Hi,
MadZarx wrote:Qwen you mean I should put the bootloader inside a FAT image and put that inside the ISO for the UEFI?
Would you give me more information about this please?
For "BIOS, no emulation El Torito", the firmware finds a suitable boot catalogue entry, which says the starting sector and number of sectors for the boot loader. Then the BIOS loads those sectors into memory and jumps to it. Once started, the boot loader uses BIOS functions to read raw sectors, and typically contains ISO9660 support (to load more files from the CD).
For "UEFI El Torito", the firmware finds a suitable boot catalogue entry, which says the starting sector and number of sectors for a "FAT system partition image". Then UEFI mounts this "FAT system partition image" and finds a usable boot loader inside it. The boot loaders may load more files from the "FAT UEFI system partition image"; but (instead) they may provide their own ISO9660 support and use UEFI functions to read raw sectors to load more files from the CD.
Now; for El Torito you can have several different boot catalogue entries (e.g. one for "BIOS, no emulation El Torito", one for "UEFI El Torito", one for "PowerPC/OpenFirmware El Torito", etc) with different boot loaders for different architectures; where the firmware will find the correct boot catalogue entry/boot loader to use. Also; for UEFI (in general) you can have several different bootloaders in the "FAT UEFI system partition image" and UEFI will find the right one for the architecture. For example, you could have boot loaders for "32-bit 80x86 UEFI", "64-bit 80x86 UEFI", "itanium UEFI" and "ARM UEFI" all in the same "FAT system partition image".
By combining these, you can have a single CD that supports "80x86 BIOS" and "32-bit 80x86 UEFI" and "64-bit 80x86 UEFI" (and any other different systems, with or without UEFI, that you feel like).
Of course for a "multi-architecture CD"; you're probably going to have some files that are used by all the boot loaders - things like a splash image containing the OS's logo or startup screen, files containing font data, files containing internationalisation information (a set of strings for each different language), etc. The question is, how do all the different boot loaders (with or without UEFI) access the same common files?

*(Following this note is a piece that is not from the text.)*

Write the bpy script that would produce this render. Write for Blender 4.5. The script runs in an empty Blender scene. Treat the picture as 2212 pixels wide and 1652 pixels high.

There's at least 4 solutions to this:
- the FAT way, where the common files are in the "FAT UEFI system image". In this case boot loaders that don't use UEFI (e.g. for 80x86 BIOS) have to be able to find the "FAT UEFI system image" (e.g. by including that image as a file in the ISO9660 file system) and also have to understand FAT (which is more bloated, more complex and slower to read from). This is easier for boot loaders designed for UEFI (and worse in every way for boot loaders that aren't designed for UEFI).
- the ISO9660 way, where the files are just normal files in the ISO9660 file system. In this case all boot loaders (those that use UEFI and those that don't) have to understand ISO9660 (which is easier for those that don't use UEFI, and faster for all of them).
- the other FAT way, where nothing uses ISO9660 at all and all files (for all architectures) are included in the "FAT UEFI system image". This is a bad idea because normally you want to have things like documentation and installation instructions that other OSs can read on the same CD (e.g. text or HTML files for Windows, Linux, etc).
- the other other way, where nothing uses ISO9660 at all, only UEFI boot loaders are in the "FAT UEFI system image", and you use any file system you like (e.g. design your own) instead of ISO9660 for almost all of the files. This is also a bad idea (same problem as the "other FAT way") but may have potential advantages maybe (e.g. your own file system might be better than ISO9660 and FAT for unknown reason/s - more efficient, support some feature you want, etc).
Additional Notes:
1) When booting from BIOS; your boot loader could auto-detect whether the CPU supports 64-bit or not, and could automatically load a 64-bit kernel (if the CPUs support it) or load a 32-bit kernel.
2) When booting from 32-bit UEFI; your boot loader could auto-detect whether the CPU supports 64-bit or not and decide which kernel to use (just like the BIOS boot loader)
3) If the OS is designed well there should be no reason why BIOS boot loaders and UEFI boot loaders can't start the exact same (32-bit and 64-bit) kernels
This means that you can have a "multi-architecture boot CD" that contains 3 boot loaders (BIOS, 32-bit UEFI and 64-bit UEFI) and 2 kernels (32-bit and 64-bit); and that CD can automatically work (and automatically start the best possible kernel) without any end user hassle at all, on every 80x86 that is capable of booting from CD. It also means that the kernels themselves are part of the "files that are shared by multiple different boot loaders".